Self employed individual is eligible for tax deduction of up to 20% of Gross Income under section 80CCD (1) of Income Tax Act, 1961 within Rs.1.5 Lacs limit under section 80CCE.
Additional investment of Rs.50,000 will be eligible for tax deduction under section 80CCD (1B) of Income Tax Act, 1961.
This is over and above of Rs. 1.5 lacs limit under section 80CCE
Salaried individual is eligible for tax deduction of up to 10% of Salary (Basic + Dearness Allowance) under section 80CCD (1) of Income Tax Act, 1961 within Rs.1.5 Lacs limit under section 80CCE. Additional investment of Rs.50,000 will be eligible for tax deduction under section 80CCD (1B) of Income Tax Act, 1961. This is over and above of Rs. 1.5 lacs limit under section 80CCE.

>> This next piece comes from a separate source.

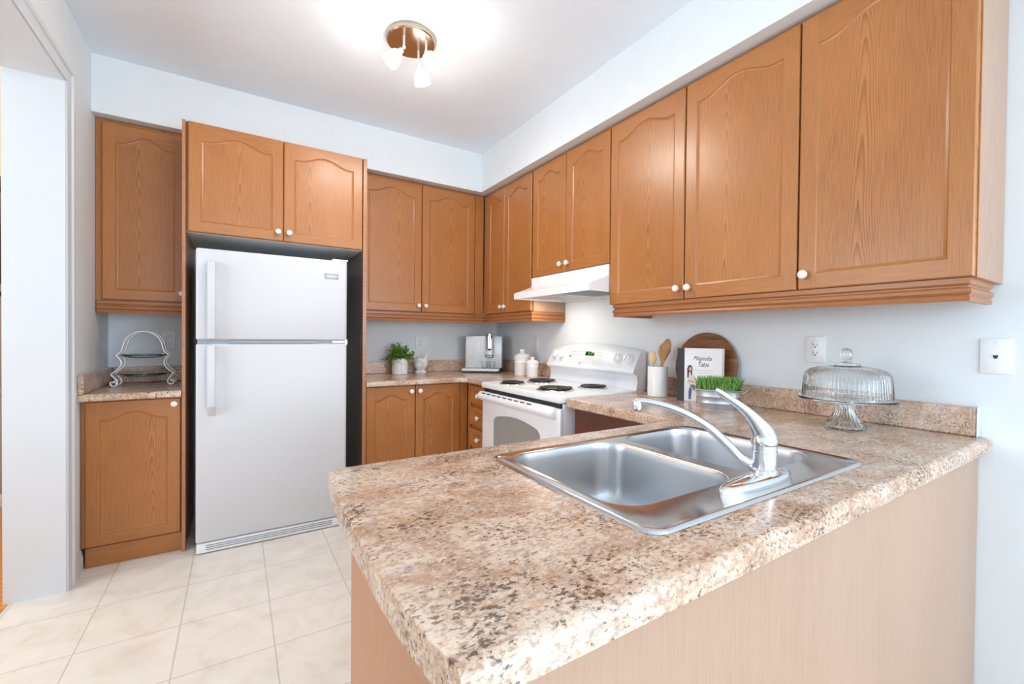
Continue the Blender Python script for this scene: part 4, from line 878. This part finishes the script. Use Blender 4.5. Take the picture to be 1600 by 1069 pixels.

Employee is eligible to claim tax deduction on employer’s contribution upto 10% of salary (Basic + Dearness Allowance) under section 80CCD(2) of IT Act. This is over and above of Rs. 1.50 lac limit available under section 80CCE. There is no upper cap in term of absolute value on employer contribution.
Corporate can claim tax benefits for the amount contributed towards pension of employees. Up to 10% of the salary (basic and dearness allowance) of employers contribution can be deducted as ‘Business Expense’ from Corporates Profit & Loss Account as per section 36(1)(iv)(a) of IT Act.